Controls and Procedures

 

Management’s

Discussion

and

Analysis

 

 

 

 

 

 

 

 

Internal Control over Financial Reporting

We maintain internal control over financial reporting that is designed to provide reasonable assurance regarding the reliability of financial reporting and the preparation of financial statements for external purposes in accordance with IFRS.

Management is responsible for establishing and maintaining adequate internal control over financial reporting, as defined in Rules 13a – 15(f) and 15d – 15(f) under the United States Securities Exchange Act of 1934, as amended (the Exchange Act) and under National Instrument 52-109 Certification of Disclosure in Issuer’s Annual and Interim Filings (NI 52-109).

Management, including the Chief Executive Officer (CEO) and the Chief Financial Officer (CFO), has conducted an evaluation of our internal control over financial reporting based on criteria established in Internal Control – Integrated Framework (2013) issued by the Committee of Sponsoring Organizations of the Treadway Commission (COSO 2013).

There were no changes in our internal control over financial reporting in 2018 that have materially affected or are reasonably likely to materially affect our internal control over financial reporting. Based on management’s assessment as of December 31, 2018, management has concluded that our internal control over financial reporting is effective.

The effectiveness of internal control over financial reporting as of December 31, 2018 was audited by KPMG LLP, an independent registered public accounting firm, as stated in their Report of Independent Registered Public Accounting Firm, which is included in this annual report.

Due to its inherent limitations, internal control over financial reporting is not intended to provide absolute assurance that a misstatement of our financial statements would be prevented or detected. Further, the evaluation of the effectiveness of internal control over financial reporting was made as of a specific date, and continued effectiveness in future periods is subject to the risks that controls may become inadequate.

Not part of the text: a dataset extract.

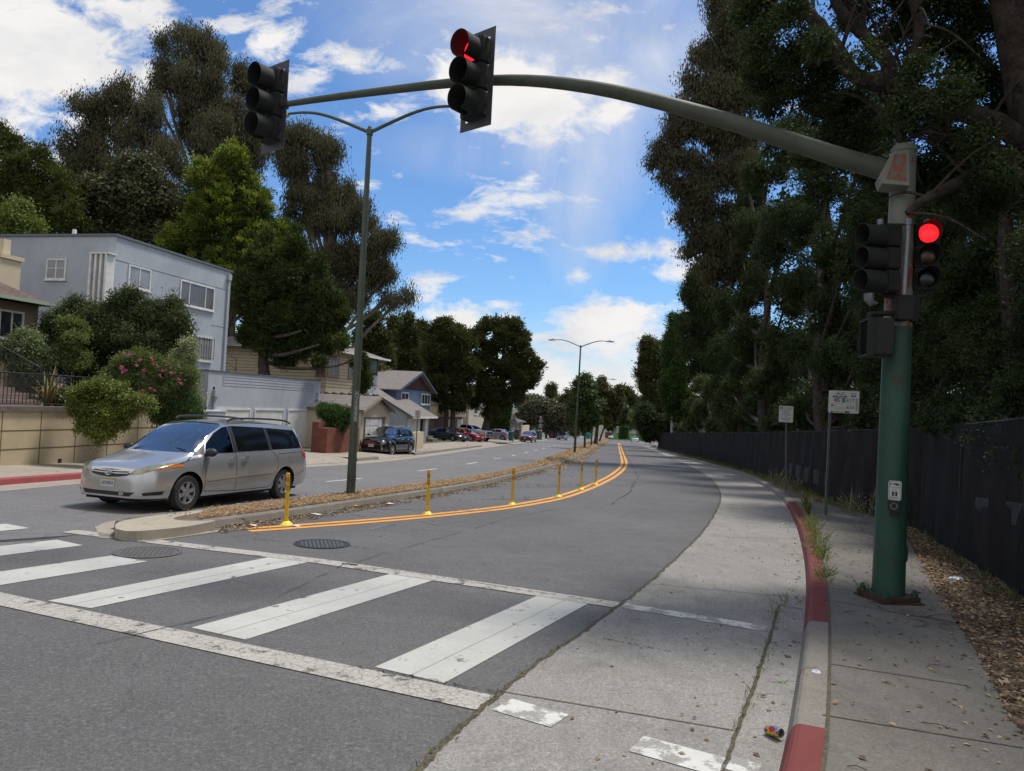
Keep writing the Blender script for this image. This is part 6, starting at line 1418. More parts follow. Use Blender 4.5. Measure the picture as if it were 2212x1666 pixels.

Disclosure Controls and Procedures

We maintain disclosure controls and procedures designed to provide reasonable assurance that information required to be disclosed in our interim and annual filings is reviewed, recognized and disclosed accurately and in the appropriate time period.

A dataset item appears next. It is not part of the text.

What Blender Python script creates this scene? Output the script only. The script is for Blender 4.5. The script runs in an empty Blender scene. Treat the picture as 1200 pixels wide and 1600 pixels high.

Management, including the CEO and CFO, carried out an evaluation, as of December 31, 2018, of the effectiveness of the design and operation of Precision’s disclosure controls and procedures, as defined in Rule 13a – 15(e) and 15d – 15(e) under the Exchange Act and NI 52-109. Based on that evaluation, the CEO and CFO have concluded that the design and operation of Precision’s disclosure controls and procedures were effective to ensure that information required to be disclosed in the reports we file or submit under the Exchange Act or Canadian securities legislation is recorded, processed, summarized and reported within the time periods specified in the rules and forms therein.

It should be noted that while the CEO and CFO believe that our disclosure controls and procedures provide a reasonable level of assurance that they are effective, they do not expect that these disclosure controls and procedures will prevent all errors and fraud. A control system, no matter how well conceived or operated, can provide only reasonable, not absolute, assurance that the objectives of the control system are met.